The industrious John Paul Heil has produced another book, this on the Gospel of Matthew. The subtitle captures his approach: “Worship in the Kingdom of Heaven.” Heil points out that the book begins with the announcement of God's presence in Jesus, who is “God With Us,” and with the worship of the magi. It ends with the disciples worshiping Jesus before being commissioned to invite others to join their worship.

Within that bracket, Heil focuses attention on what Matthew shows and teaches about worship, asking what readers of the Gospel are to learn about their own worship. He summarizes Matthew's teaching under the headings of prayer, ethical worship, and ritualistic worship. Jesus' temptations focus on worship (19), and in the Sermon on the Mount He teaches His disciples how to pray and fast (25-26). Jesus assures His disciples that their prayers will be heard, leads them in a liturgical feast and singing before He goes to Gethsemane, describes His death as the destruction of one sanctuary to make way for a new one. He teaches on prayer, and he prays.

At times, the approach is artificial. To be sure, the Twelve are sent out to confess Jesus to the tribes of Israel (Matthew 10), but this isn't obviously a liturgical context, and Heil has to reach to make it fit: “Like the disciples, the members of the audience are to publicly confess Jesus before people, including in their communal worship” (47).

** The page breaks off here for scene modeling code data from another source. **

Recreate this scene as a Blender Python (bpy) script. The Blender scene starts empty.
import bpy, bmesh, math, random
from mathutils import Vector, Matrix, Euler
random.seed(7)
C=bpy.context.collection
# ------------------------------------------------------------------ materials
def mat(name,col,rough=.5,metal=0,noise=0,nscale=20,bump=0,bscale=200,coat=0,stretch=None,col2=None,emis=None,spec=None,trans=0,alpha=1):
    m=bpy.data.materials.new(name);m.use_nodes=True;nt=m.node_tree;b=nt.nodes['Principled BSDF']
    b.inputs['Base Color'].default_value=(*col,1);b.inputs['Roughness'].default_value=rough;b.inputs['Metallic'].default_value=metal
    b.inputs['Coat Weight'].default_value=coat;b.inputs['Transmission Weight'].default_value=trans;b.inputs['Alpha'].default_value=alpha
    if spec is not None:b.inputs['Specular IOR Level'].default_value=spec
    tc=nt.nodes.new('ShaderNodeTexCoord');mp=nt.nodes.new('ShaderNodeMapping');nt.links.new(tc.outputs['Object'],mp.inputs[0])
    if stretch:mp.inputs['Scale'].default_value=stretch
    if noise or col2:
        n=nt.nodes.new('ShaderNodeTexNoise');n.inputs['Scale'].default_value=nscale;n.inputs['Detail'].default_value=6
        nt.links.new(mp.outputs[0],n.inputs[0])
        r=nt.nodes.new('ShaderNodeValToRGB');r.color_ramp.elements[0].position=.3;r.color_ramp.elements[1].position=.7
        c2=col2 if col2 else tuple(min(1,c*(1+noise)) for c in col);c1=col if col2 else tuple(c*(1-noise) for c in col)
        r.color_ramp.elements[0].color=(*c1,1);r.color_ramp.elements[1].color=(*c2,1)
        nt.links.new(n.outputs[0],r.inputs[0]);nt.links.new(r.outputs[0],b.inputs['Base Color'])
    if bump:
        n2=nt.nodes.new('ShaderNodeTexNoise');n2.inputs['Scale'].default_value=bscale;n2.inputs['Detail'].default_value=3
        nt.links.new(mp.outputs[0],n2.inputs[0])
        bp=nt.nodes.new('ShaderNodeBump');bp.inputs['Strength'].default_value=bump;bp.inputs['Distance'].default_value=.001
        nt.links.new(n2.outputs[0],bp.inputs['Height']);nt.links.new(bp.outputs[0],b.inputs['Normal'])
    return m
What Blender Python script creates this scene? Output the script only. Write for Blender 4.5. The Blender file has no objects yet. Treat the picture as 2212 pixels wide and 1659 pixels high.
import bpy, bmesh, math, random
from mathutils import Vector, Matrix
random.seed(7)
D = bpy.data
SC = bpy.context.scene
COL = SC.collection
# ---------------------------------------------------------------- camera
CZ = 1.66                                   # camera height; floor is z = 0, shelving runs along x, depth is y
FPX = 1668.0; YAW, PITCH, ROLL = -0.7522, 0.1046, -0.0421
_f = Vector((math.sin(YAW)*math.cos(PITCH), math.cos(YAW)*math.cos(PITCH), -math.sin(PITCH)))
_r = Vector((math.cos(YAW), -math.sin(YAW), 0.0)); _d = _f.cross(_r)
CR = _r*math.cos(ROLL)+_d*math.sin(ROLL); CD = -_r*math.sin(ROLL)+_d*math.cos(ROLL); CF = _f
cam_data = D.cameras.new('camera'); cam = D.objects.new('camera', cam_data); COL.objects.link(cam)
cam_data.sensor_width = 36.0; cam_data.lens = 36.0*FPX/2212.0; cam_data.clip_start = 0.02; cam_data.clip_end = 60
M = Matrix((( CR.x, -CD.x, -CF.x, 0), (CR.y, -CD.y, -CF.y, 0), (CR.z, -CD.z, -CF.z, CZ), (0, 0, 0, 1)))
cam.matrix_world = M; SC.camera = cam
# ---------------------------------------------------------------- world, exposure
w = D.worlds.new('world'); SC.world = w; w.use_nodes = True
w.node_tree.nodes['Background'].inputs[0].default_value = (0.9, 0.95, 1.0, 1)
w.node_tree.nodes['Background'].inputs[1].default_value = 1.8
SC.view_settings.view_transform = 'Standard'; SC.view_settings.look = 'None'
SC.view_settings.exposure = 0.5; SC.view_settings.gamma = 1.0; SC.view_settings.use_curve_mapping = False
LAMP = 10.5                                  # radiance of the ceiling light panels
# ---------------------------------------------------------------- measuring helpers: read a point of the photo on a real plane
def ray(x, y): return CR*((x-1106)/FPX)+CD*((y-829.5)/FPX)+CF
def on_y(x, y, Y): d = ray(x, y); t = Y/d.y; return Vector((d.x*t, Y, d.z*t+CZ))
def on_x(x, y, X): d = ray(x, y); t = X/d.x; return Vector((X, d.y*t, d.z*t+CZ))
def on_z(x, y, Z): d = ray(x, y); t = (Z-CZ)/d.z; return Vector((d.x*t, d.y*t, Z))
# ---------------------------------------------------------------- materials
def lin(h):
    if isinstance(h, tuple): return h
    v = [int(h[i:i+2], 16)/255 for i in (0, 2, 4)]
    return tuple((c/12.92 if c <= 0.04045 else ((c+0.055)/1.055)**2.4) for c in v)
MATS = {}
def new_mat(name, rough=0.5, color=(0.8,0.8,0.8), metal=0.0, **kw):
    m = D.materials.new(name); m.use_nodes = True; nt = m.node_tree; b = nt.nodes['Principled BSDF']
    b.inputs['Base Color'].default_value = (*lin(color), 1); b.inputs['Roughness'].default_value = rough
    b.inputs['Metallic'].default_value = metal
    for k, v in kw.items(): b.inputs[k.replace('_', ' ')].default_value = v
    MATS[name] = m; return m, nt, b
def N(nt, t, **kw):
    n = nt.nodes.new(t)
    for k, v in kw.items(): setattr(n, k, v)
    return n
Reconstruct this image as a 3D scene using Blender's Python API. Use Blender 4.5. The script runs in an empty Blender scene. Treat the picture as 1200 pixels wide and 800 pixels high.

The book is unnecessarily repetitive: After working through a section of the Gospel, Heil summarizes his findings, sometimes using nearly as many pages as the material being summarized.

Often, Heil uncovers unnoticed details. Abraham worshiped God before he was circumcised, and so he becomes a type of other Gentile God-worshipers listed in Matthew's genealogy (6) and, in turn, of the Persian magi (7-8). After Peter's mother-in-law rises from her sickness, she serves, like the angels who “served” Jesus after His temptations: “Her service of Jesus reaffirms his status as a worthy object of supplicatory worship, having gained divine healing power over the devil responsible for the evil of sickness” (36). Jesus' assurance of His presence “to the end of the age” matches the original name “Immanuel,” indicating that He remains “an always present object of our authentic worship of God” (158).